• _Data excerpt_:
- - -

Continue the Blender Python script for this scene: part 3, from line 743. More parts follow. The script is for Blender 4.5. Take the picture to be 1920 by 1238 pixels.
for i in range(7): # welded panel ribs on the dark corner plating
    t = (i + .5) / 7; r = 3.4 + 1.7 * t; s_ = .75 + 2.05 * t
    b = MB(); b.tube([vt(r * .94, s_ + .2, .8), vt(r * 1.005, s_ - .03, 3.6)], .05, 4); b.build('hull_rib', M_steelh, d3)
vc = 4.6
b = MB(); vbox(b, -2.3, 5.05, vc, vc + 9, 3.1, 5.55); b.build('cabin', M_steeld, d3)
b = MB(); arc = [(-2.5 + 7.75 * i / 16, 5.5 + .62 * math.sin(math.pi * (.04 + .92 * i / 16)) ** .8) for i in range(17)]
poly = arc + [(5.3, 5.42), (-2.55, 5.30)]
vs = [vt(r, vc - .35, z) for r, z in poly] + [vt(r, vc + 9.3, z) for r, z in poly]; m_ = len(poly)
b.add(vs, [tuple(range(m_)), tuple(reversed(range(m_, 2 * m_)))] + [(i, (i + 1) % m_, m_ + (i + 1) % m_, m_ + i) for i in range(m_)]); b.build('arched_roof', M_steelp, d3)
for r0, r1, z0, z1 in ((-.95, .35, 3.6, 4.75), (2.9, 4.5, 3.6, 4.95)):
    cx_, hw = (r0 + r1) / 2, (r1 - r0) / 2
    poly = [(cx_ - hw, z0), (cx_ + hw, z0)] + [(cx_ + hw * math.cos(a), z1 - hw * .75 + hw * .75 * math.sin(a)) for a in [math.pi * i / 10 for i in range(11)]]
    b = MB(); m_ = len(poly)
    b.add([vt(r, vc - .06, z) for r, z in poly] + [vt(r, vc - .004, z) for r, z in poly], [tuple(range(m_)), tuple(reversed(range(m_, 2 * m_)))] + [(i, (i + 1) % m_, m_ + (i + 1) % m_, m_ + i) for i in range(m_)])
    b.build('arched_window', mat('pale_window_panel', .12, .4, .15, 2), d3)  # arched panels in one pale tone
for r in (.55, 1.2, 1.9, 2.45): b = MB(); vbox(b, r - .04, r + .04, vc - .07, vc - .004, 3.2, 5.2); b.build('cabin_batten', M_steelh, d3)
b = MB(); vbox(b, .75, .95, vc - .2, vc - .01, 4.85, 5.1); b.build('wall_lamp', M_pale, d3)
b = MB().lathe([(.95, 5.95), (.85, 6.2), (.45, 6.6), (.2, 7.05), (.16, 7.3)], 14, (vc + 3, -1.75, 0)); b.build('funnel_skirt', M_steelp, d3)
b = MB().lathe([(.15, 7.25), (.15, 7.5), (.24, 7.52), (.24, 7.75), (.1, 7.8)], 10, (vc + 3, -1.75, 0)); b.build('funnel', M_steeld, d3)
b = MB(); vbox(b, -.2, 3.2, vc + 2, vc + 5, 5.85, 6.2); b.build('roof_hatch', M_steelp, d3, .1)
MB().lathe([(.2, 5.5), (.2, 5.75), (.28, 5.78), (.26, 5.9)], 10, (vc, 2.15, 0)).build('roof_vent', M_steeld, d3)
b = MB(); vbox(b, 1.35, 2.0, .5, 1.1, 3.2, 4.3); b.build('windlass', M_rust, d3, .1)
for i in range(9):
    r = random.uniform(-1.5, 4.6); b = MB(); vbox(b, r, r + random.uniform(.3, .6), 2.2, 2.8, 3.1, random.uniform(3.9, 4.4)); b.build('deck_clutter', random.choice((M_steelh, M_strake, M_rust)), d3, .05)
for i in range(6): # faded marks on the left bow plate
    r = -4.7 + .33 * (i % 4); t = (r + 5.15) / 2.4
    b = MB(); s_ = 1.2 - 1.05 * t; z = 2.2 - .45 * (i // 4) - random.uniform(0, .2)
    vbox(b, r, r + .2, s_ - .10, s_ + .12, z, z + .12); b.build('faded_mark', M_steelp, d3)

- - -

• _What you have to do_:
Please restate the whole listing word for word.

• _Solution below_:
Continue the Blender Python script for this scene: part 3, from line 743. More parts follow. The script is for Blender 4.5. Take the picture to be 1920 by 1238 pixels.
for i in range(7): # welded panel ribs on the dark corner plating
    t = (i + .5) / 7; r = 3.4 + 1.7 * t; s_ = .75 + 2.05 * t
    b = MB(); b.tube([vt(r * .94, s_ + .2, .8), vt(r * 1.005, s_ - .03, 3.6)], .05, 4); b.build('hull_rib', M_steelh, d3)
vc = 4.6
b = MB(); vbox(b, -2.3, 5.05, vc, vc + 9, 3.1, 5.55); b.build('cabin', M_steeld, d3)
b = MB(); arc = [(-2.5 + 7.75 * i / 16, 5.5 + .62 * math.sin(math.pi * (.04 + .92 * i / 16)) ** .8) for i in range(17)]
poly = arc + [(5.3, 5.42), (-2.55, 5.30)]
vs = [vt(r, vc - .35, z) for r, z in poly] + [vt(r, vc + 9.3, z) for r, z in poly]; m_ = len(poly)
b.add(vs, [tuple(range(m_)), tuple(reversed(range(m_, 2 * m_)))] + [(i, (i + 1) % m_, m_ + (i + 1) % m_, m_ + i) for i in range(m_)]); b.build('arched_roof', M_steelp, d3)
for r0, r1, z0, z1 in ((-.95, .35, 3.6, 4.75), (2.9, 4.5, 3.6, 4.95)):
    cx_, hw = (r0 + r1) / 2, (r1 - r0) / 2
    poly = [(cx_ - hw, z0), (cx_ + hw, z0)] + [(cx_ + hw * math.cos(a), z1 - hw * .75 + hw * .75 * math.sin(a)) for a in [math.pi * i / 10 for i in range(11)]]
    b = MB(); m_ = len(poly)
    b.add([vt(r, vc - .06, z) for r, z in poly] + [vt(r, vc - .004, z) for r, z in poly], [tuple(range(m_)), tuple(reversed(range(m_, 2 * m_)))] + [(i, (i + 1) % m_, m_ + (i + 1) % m_, m_ + i) for i in range(m_)])
    b.build('arched_window', mat('pale_window_panel', .12, .4, .15, 2), d3)  # arched panels in one pale tone
for r in (.55, 1.2, 1.9, 2.45): b = MB(); vbox(b, r - .04, r + .04, vc - .07, vc - .004, 3.2, 5.2); b.build('cabin_batten', M_steelh, d3)
b = MB(); vbox(b, .75, .95, vc - .2, vc - .01, 4.85, 5.1); b.build('wall_lamp', M_pale, d3)
b = MB().lathe([(.95, 5.95), (.85, 6.2), (.45, 6.6), (.2, 7.05), (.16, 7.3)], 14, (vc + 3, -1.75, 0)); b.build('funnel_skirt', M_steelp, d3)
b = MB().lathe([(.15, 7.25), (.15, 7.5), (.24, 7.52), (.24, 7.75), (.1, 7.8)], 10, (vc + 3, -1.75, 0)); b.build('funnel', M_steeld, d3)
b = MB(); vbox(b, -.2, 3.2, vc + 2, vc + 5, 5.85, 6.2); b.build('roof_hatch', M_steelp, d3, .1)
MB().lathe([(.2, 5.5), (.2, 5.75), (.28, 5.78), (.26, 5.9)], 10, (vc, 2.15, 0)).build('roof_vent', M_steeld, d3)
b = MB(); vbox(b, 1.35, 2.0, .5, 1.1, 3.2, 4.3); b.build('windlass', M_rust, d3, .1)
for i in range(9):
    r = random.uniform(-1.5, 4.6); b = MB(); vbox(b, r, r + random.uniform(.3, .6), 2.2, 2.8, 3.1, random.uniform(3.9, 4.4)); b.build('deck_clutter', random.choice((M_steelh, M_strake, M_rust)), d3, .05)
for i in range(6): # faded marks on the left bow plate
    r = -4.7 + .33 * (i % 4); t = (r + 5.15) / 2.4
    b = MB(); s_ = 1.2 - 1.05 * t; z = 2.2 - .45 * (i // 4) - random.uniform(0, .2)
    vbox(b, r, r + .2, s_ - .10, s_ + .12, z, z + .12); b.build('faded_mark', M_steelp, d3)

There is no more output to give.